Pela defesa dos direitos digitais em Portugal




No seguimento da criação da Tarifa Social de Internet, que visa permitir às camadas mais desfavorecidas da população uma conectividade mais acessível à Internet, a ANACOM veio propor uma conectividade mínima de 10Mbps de download e 1 Mbps de upload, com volume de dados mensal de 12 GB. Estas características de conectividade, que se aplicam também a ligações de Internet fixa (de casa), fazem da Tarifa Social de Internet uma conectividade de segunda categoria e falham no cumprimento dos objectivos da medida.

Recordemos:

  • Em 2010, na Agenda Digital para a Europa, a Comissão Europeia tinha como objectivo fazer chegar a cobertura de banda larga de velocidade igual ou superior a 30 Mbps a todos os cidadãos europeus até 2020.
  • Em 2012, a Agenda Portugal Digital definiu como objectivo “até 2020, promover o desenvolvimento de condições para que todos os cidadãos possam ter acesso à banda larga de velocidade igual ou superior a 30 Mbps”.
  • Em 2016, a Comissão Europeia definiu como objectivo estratégico de conectividade para 2025 que “todos os agregados familiares da Europa deverão ter acesso a uma conectividade que ofereça uma ligação descendente a, pelo menos, 100 Mbps, atualizável para velocidades da ordem dos gigabits”. No ano passado, o Plano de Ação para a Transição Digital teve como Pilar Estratégico nº1 a “Capacitação e Inclusão Digital”.

A conectividade ora proposta pela ANACOM irá deixar de fora destes objectivos aquela que é a população mais vulnerável.

A própria ANACOM refere que o estudo da Comissão Europeia (em que se considera que o débito mínimo necessário para suportar os serviços que integram a tarifa social de acesso à Internet será na ordem dos 10 Mbps), citado na decisão, tem por base um cenário de um único utilizador / equipamento ativo por alojamento. Tal velocidade de ligação não é adequada para um agregado familiar que implique uma utilização simultânea da mesma ligação.

Estas características de ligação são ainda mais surpreendentes quando o próprio Ministro Siza Vieira tinha já anunciado que a ligação da Tarifa Social de Internet seria de 30Mbps.

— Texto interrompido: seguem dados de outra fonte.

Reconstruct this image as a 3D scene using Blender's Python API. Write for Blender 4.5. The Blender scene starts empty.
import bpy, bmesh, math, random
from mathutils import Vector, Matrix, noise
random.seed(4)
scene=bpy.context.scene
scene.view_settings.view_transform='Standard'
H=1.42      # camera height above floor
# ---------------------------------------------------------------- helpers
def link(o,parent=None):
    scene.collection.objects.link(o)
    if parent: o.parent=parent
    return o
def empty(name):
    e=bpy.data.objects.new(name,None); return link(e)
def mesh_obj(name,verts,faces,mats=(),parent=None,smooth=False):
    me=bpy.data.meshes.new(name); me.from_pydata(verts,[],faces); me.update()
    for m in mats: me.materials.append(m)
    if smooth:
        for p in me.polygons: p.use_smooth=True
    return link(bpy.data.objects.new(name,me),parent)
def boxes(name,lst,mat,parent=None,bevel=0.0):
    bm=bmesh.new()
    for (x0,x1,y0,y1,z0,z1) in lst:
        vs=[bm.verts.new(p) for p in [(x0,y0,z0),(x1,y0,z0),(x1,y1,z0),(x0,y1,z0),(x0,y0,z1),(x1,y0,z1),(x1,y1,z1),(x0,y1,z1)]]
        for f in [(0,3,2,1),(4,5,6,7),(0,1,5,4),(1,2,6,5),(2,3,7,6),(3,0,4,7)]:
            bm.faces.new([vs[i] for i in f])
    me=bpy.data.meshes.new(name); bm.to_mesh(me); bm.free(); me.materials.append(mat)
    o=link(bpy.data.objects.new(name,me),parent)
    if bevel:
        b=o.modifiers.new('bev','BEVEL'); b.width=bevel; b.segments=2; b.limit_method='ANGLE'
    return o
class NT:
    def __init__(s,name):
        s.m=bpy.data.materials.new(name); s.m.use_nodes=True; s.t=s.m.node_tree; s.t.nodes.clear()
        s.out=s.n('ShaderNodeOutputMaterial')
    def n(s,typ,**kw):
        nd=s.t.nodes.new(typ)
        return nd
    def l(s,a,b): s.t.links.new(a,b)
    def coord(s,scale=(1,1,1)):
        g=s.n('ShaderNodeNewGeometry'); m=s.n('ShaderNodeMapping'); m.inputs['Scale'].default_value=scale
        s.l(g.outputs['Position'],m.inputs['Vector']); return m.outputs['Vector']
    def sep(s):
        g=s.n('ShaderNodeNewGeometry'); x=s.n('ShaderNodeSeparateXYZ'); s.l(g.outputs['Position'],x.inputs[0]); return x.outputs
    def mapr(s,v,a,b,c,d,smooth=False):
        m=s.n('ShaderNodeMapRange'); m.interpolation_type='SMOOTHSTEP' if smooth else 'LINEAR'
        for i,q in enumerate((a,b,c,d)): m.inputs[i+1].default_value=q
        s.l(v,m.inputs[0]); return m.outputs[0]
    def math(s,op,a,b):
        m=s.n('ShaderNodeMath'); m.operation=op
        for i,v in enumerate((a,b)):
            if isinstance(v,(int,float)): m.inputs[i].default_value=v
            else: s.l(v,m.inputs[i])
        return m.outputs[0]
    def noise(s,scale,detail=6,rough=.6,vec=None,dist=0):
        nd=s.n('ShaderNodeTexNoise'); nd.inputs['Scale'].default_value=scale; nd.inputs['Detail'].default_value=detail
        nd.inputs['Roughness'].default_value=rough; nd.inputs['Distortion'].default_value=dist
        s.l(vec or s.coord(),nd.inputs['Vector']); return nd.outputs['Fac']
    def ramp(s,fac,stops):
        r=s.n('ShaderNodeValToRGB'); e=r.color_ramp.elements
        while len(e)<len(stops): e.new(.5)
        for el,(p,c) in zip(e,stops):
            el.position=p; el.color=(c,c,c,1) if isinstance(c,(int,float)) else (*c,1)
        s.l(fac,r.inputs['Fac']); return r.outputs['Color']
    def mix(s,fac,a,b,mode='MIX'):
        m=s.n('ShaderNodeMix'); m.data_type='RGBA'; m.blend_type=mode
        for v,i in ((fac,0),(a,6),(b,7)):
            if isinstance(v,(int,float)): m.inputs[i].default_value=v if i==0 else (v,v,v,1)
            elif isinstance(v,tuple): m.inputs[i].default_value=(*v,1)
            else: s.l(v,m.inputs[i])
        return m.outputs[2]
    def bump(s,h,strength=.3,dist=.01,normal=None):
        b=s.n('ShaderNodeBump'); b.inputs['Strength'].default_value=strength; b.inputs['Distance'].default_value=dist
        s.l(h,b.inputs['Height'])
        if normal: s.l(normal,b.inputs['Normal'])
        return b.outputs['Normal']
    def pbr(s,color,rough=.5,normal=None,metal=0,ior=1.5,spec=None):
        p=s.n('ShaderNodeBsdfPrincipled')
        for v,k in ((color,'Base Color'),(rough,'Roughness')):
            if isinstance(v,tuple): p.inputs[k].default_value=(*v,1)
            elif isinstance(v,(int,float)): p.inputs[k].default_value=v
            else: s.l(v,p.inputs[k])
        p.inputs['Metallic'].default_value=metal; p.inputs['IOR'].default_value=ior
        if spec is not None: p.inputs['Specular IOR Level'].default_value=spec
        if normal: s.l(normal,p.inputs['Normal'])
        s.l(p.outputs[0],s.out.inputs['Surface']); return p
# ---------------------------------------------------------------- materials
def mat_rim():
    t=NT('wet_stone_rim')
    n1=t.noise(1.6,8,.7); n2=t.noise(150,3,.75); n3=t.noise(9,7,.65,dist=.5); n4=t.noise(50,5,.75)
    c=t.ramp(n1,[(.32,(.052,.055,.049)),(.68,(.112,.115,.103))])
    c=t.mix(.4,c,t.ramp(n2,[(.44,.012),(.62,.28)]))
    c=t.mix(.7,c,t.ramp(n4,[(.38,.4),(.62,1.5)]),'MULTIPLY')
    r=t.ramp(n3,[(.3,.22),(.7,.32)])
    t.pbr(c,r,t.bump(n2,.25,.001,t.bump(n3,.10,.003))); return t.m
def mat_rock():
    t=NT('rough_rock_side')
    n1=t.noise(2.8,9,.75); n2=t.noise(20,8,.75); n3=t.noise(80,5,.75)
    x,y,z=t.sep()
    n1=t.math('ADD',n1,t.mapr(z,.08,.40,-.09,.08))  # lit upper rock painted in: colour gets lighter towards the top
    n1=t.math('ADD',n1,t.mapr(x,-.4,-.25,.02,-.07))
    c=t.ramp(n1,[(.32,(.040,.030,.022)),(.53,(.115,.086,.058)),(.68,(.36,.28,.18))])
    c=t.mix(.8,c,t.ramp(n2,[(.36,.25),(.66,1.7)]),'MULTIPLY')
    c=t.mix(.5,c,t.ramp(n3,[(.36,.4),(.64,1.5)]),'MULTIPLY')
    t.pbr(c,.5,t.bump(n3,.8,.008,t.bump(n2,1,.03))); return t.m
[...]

Em relação ao tráfego mensal (volume de dados), cujo limite mínimo é de 12GB, deve ter-se em conta que, num agregado de 4 pessoas, tal representa cerca de 100MB por pessoa/dia, o que é manifestamente insuficiente (equivale a cerca de 5 minutos de consumo de vídeo).

Países como Canadá e Malta, referidos na decisão da ANACOM, têm novas soluções de tarifas sociais de Internet que garantem às camadas mais desfavorecidas da população acessos com velocidades de 50Mbps/10Mbps no primeiro caso e 30Mbps/1,5Mbps no segundo, ambos sem limites de volume de tráfego. A solução agora proposta pela ANACOM fica muito aquém destes valores, e não cumpre o desígnio do Governo, que no Decreto-Lei 66/2021 considerava que “a maior exigência relativamente aos serviços utilizados através da Internet evidenciou, de forma notória, a necessidade de se reequacionar o que deverá constituir um serviço adequado de acesso à Internet de banda larga no futuro”.

A conectividade das camadas mais desfavorecidas da população é uma política pública fulcral para uma sociedade da era digital. Precisamos de uma transição digital inclusiva que ofereça novas oportunidades a todos, em vez de acentuar desigualdades existentes. Nesse sentido, a definição das características de conectividade da Tarifa Social de Internet não deve ser deixada a um regulador sectorial vocacionado para questões de mercado, economia e concorrência. Devem ser definidas pelos líderes políticos eleitos, em função do objectivo social que a medida visa alcançar. Também não podemos ficar à espera que sejam os ISPs (provedores de serviços de acesso à Internet) a tomar a iniciativa de oferecer conectividades mais apropriadas, superiores aos mínimos estipulados, quando a isso não são obrigados.

A ANACOM abriu três consultas públicas da ANACOM sobre vários aspectos da Tarifa Social de Internet. Podes também participar até amanhã, dia 10 de Setembro.

Participação da D3 na Consulta Pública da ANACOM.

Sr. Ministro Pedro Siza Vieira,
Sr. Secretário de Estado André de Aragão Azevedo.
ANACOM,

Vamos lá evitar uma "Internet dos Pobrezinhos".